Another colleague recalled that Hasan regularly called the War on Terror a “war against Islam.”

And retired Col. Terry Lee told Fox News that Hasan had once said that “maybe Muslims should stand up and fight against the aggressor.” Other statements made by Hasan made it clear to Lee that by “aggressors” Hasan meant the U.S. military and not the radical Islamists we were fighting in Iraq and Afghanistan.


While Major Malik Hasan may have displayed no overt disposition towards violence, he certainly did display a disposition towards a radical political philosophy at odds with core American values, a worldview shared by paranoid Muslims around the world, and support for terrorist tactics deemed outside the rules of civilized warfare. Add to all of this the reports that Hasan yelled “Allahu Akbar” during the rampage and it seems fairly clear that at least one underlying motivation was that of jihad.

Those desperately looking for some other explanation for Hasan’s behavior should be reminded that crazy and motivated-by-jihad ideology are not mutually exclusive categories.

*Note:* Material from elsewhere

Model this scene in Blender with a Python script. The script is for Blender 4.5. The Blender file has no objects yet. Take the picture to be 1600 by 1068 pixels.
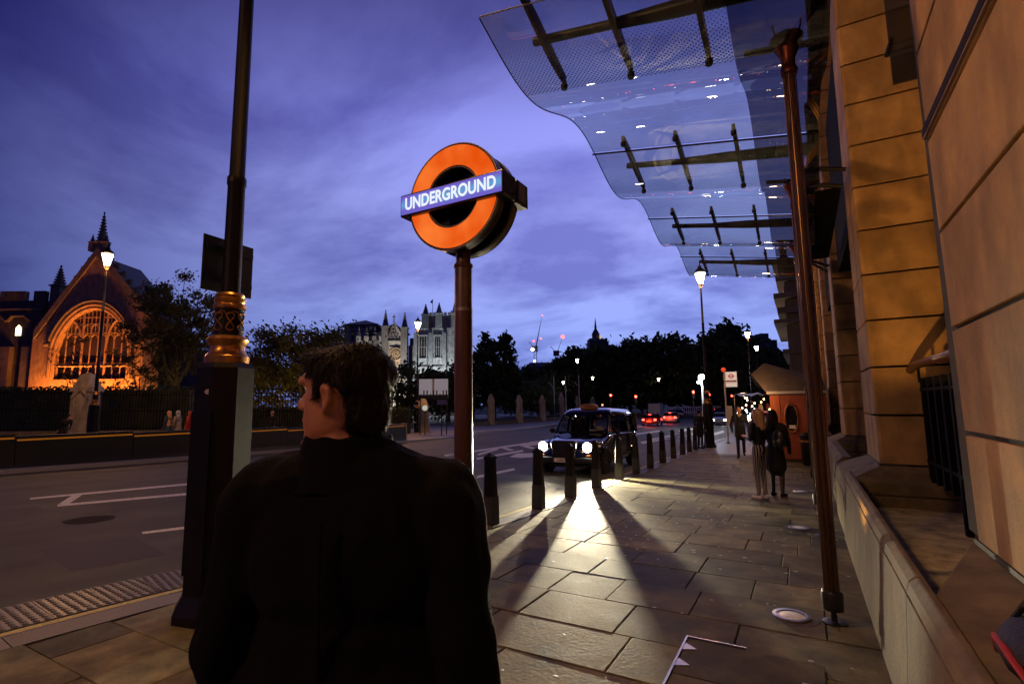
import bpy, bmesh, math, random
import numpy as np
from mathutils import Vector, Matrix, noise
R = math.radians
rnd = random.Random(11)
sc = bpy.context.scene
col = sc.collection

# ------------------------------------------------------------------ camera
FPX, YAW, PITCH, ROLL = 800.0, R(29.4), R(6.9), R(-.69)
fw = Vector((-math.sin(YAW)*math.cos(PITCH), math.cos(YAW)*math.cos(PITCH), math.sin(PITCH)))
r0 = Vector((math.cos(YAW), math.sin(YAW), 0)); u0_ = r0.cross(fw)
rt = r0*math.cos(ROLL)+u0_*math.sin(ROLL); up = -r0*math.sin(ROLL)+u0_*math.cos(ROLL)
CAM = Vector((0, 0, 1.6))
cd = bpy.data.cameras.new('camera'); cam = bpy.data.objects.new('camera', cd); col.objects.link(cam)
cd.sensor_width = 36; cd.lens = 18.0; cd.clip_start = .05; cd.clip_end = 6000
cam.matrix_world = Matrix(((rt.x, up.x, -fw.x, CAM.x), (rt.y, up.y, -fw.y, CAM.y), (rt.z, up.z, -fw.z, CAM.z), (0, 0, 0, 1)))
sc.camera = cam
sc.view_settings.view_transform = 'Standard'; sc.view_settings.look = 'None'
sc.view_settings.exposure = 0.0; sc.view_settings.gamma = 1.0; sc.view_settings.use_curve_mapping = False
sc.cycles.use_denoising = True; sc.cycles.max_bounces = 6; sc.cycles.transparent_max_bounces = 12
sc.cycles.sample_clamp_indirect = 4.0

# ------------------------------------------------------------------ sky: dusk, after sunset, broken cloud
SUN_AZ = R(-8)          # afterglow lies beyond the end of the street
w = bpy.data.worlds.new('World'); sc.world = w; w.use_nodes = True
nt = w.node_tree; N = nt.nodes; Lk = nt.links; N.clear()
def wn(t, **k):
    n = N.new(t)
    for a, b in k.items(): setattr(n, a, b)
    return n
out = wn('ShaderNodeOutputWorld'); bg = wn('ShaderNodeBackground'); Lk.new(bg.outputs[0], out.inputs[0])
sky = wn('ShaderNodeTexSky', sky_type='NISHITA', sun_disc=False, sun_elevation=R(-3.0), sun_rotation=SUN_AZ, altitude=20, air_density=1.0, dust_density=1.2, ozone_density=3.0)
tc = wn('ShaderNodeTexCoord')
sepd = wn('ShaderNodeSeparateXYZ'); Lk.new(tc.outputs['Generated'], sepd.inputs[0])
# clouds live on a flat deck above the town: direction divided by its height
def wmath(op, a, b=None, c=None):
    n = wn('ShaderNodeMath', operation=op)
    for i, v in enumerate((a, b, c)):
        if v is None: continue
        if isinstance(v, (int, float)): n.inputs[i].default_value = v
        else: Lk.new(v, n.inputs[i])
    return n.outputs[0]
hz_ = wmath('ADD', wmath('MAXIMUM', sepd.outputs[2], 0.0), 0.16)
cx_ = wmath('DIVIDE', sepd.outputs[0], hz_); cy_ = wmath('DIVIDE', sepd.outputs[1], hz_)
cmb = wn('ShaderNodeCombineXYZ'); Lk.new(cx_, cmb.inputs[0]); Lk.new(cy_, cmb.inputs[1])
mp = wn('ShaderNodeMapping'); mp.inputs['Rotation'].default_value = (0, 0, R(38)); mp.inputs['Scale'].default_value = (.85, 1.1, 1); mp.inputs['Location'].default_value = (3.4, 1.7, 0)
Lk.new(cmb.outputs[0], mp.inputs[0])
n1 = wn('ShaderNodeTexNoise'); n1.inputs['Scale'].default_value = 1.05; n1.inputs['Detail'].default_value = 9; n1.inputs['Roughness'].default_value = .58; n1.inputs['Distortion'].default_value = .35
Lk.new(mp.outputs[0], n1.inputs['Vector'])
cr = wn('ShaderNodeValToRGB'); cr.color_ramp.elements[0].position = .43; cr.color_ramp.elements[1].position = .62
Lk.new(n1.outputs[0], cr.inputs[0])
# clear twilight sky, tinted violet, brighter towards the horizon
grad = wn('ShaderNodeValToRGB'); e = grad.color_ramp.elements
e[0].position = 0.0; e[0].color = (.120, .168, .43, 1)
e[1].position = .95; e[1].color = (.012, .012, .042, 1)
for p, c in ((.12, (.145, .185, .455, 1)), (.34, (.188, .205, .505, 1)), (.50, (.165, .172, .50, 1)), (.60, (.092, .092, .31, 1)), (.74, (.031, .031, .12, 1))):
    q = e.new(p); q.color = c
Lk.new(sepd.outputs[2], grad.inputs[0])
# towards the afterglow the sky is lighter
gl = wn('ShaderNodeVectorMath', operation='DOT_PRODUCT'); Lk.new(tc.outputs['Generated'], gl.inputs[0]); gl.inputs[1].default_value = (-math.sin(R(16)), math.cos(R(16)), .12)
glr = wn('ShaderNodeMapRange'); glr.inputs['From Min'].default_value = .44; glr.inputs['From Max'].default_value = 1.0; glr.inputs['To Min'].default_value = 0; glr.inputs['To Max'].default_value = 1
Lk.new(gl.outputs['Value'], glr.inputs[0])
sk2 = wn('ShaderNodeMix', data_type='RGBA', blend_type='MULTIPLY'); sk2.inputs[0].default_value = 1.0
glc = wn('ShaderNodeMix', data_type='RGBA'); Lk.new(glr.outputs[0], glc.inputs[0]); glc.inputs[6].default_value = (.07, .075, .22, 1); glc.inputs[7].default_value = (1.55, 1.58, 1.50, 1)
Lk.new(grad.outputs[0], sk2.inputs[6]); Lk.new(glc.outputs[2], sk2.inputs[7])
cl = wn('ShaderNodeMix', data_type='RGBA', blend_type='MULTIPLY')
Lk.new(wmath('MULTIPLY', cr.outputs[0], .95), cl.inputs[0]); Lk.new(sk2.outputs[2], cl.inputs[6]); cl.inputs[7].default_value = (.46, .44, .60, 1)
addn = wn('ShaderNodeMix', data_type='RGBA', blend_type='ADD'); addn.inputs[0].default_value = .04
Lk.new(cl.outputs[2], addn.inputs[6]); Lk.new(sky.outputs[0], addn.inputs[7])
Lk.new(addn.outputs[2], bg.inputs[0]); bg.inputs[1].default_value = 1.42
# the sun has set: only a trace of directed afterglow is left
sl = bpy.data.lights.new('sun', 'SUN'); sl.energy = .02; sl.angle = R(20); sl.color = (.75, .8, 1)
so = bpy.data.objects.new('sun', sl); col.objects.link(so); so.rotation_euler = (R(80), 0, R(188))

# ------------------------------------------------------------------ geometry of the place
def ray(u, v): return rt*((u-800)/FPX) + up*(-(v-534)/FPX) + fw
def gz(y): return -.02*min(max(y, -10), 52)
def G(u, v, dz=0):
    d = ray(u, v); t = 2.0
    for i in range(40):
        p = CAM+d*t; t = (gz(p.y)+dz-1.6)/d.z
    return CAM+d*t
FH = Vector((-math.sin(YAW), math.cos(YAW), 0))
def P(u, v, D):
    d = ray(u, v); return CAM + d*(D/d.dot(FH))
def S(u, v, D):
    p = P(u, v, D); return p.dot(r0), p.z
def base_at(u, v, D):
    p = P(u, v, D); return Vector((p.x, p.y, gz(p.y)))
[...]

Any number of adjectives can be used to accurately describe Thursday’s events (i.e., “horrifying,” “despicable,” “disgusting”), but “shocked” is not one of them. Given the number of terrorist plots uncovered just in the last few months and the number of attacks on soft targets by those with “sudden jihad syndrome” since 9/11, it was only a matter of time before someone was successful in wreaking the kind of casualties that all these jihadists sought. And, even more importantly, until we begin to recognize the underlying ideology of political Islam as one motivating factor for terrorism, then another attack like that which occurred on Fort Hood is virtually guaranteed.